Но Вальтер Легге рассказал крупнейшим дирижерам, что он в Стокгольме познакомился с молодым тенором, от которого можно многого ожидать. Первым письмом из-за границы, попавшим в почтовый ящик на Грувгатан после «Почтальона», было приглашение из театра «Ла Скала» в Милане — обо мне рассказали Герберту фон Караяну. Генеральный секретарь «Ла Скала» Луиджи Ольдани просил меня приехать на пробное прослушивание, театр оплачивал мне дорогу на самолете и гостиницу.

В июне 1952 года я отправился туда. Поскольку я летел впервые в жизни, мне все время казалось, что мы разобьемся, но полет обошелся без неприятностей.
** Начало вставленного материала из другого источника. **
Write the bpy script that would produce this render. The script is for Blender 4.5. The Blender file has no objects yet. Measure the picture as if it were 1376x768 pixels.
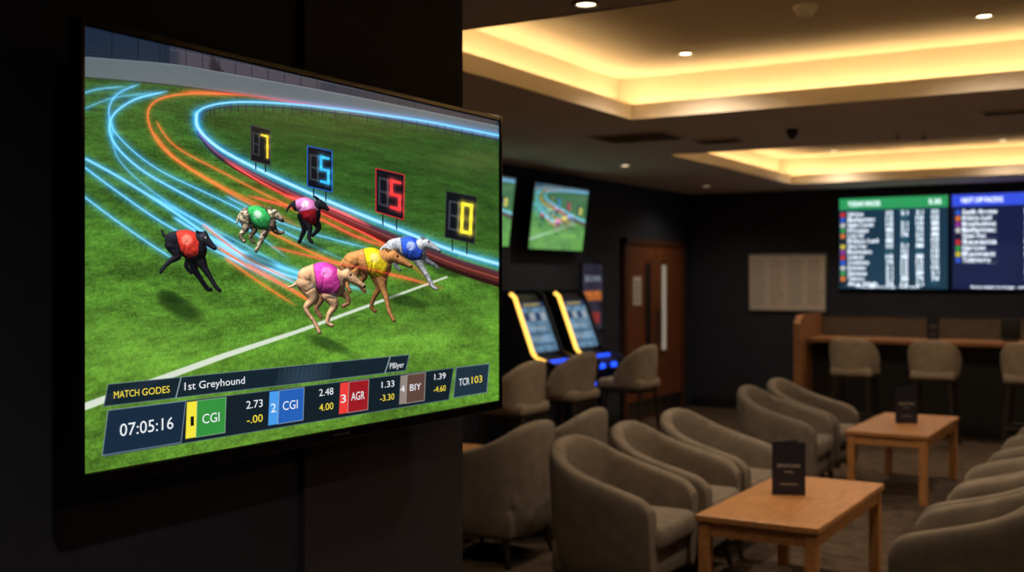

После приземления в миланском аэропорту я почувствовал себя ужасно одиноким — никто меня не встретил. Я поехал на автобусе в город и разыскал свой отель. Там уже острое ощущение одиночества прошло.

Помню, как я дрожал, подходя к легендарной «Ла Скала». Я спросил, как найти Ольдани. Он отнесся ко мне очень дружелюбно и просил меня начинать. Я спел что-то из «Фауста», что-то еще. Все прошло хорошо, он услышал, что голос мой годится, и предложил мне приехать еще раз и спеть партию Дона Оттавио в «Дон Жуане» и Жениха в опере Карла Орфа «Триумф Афродиты».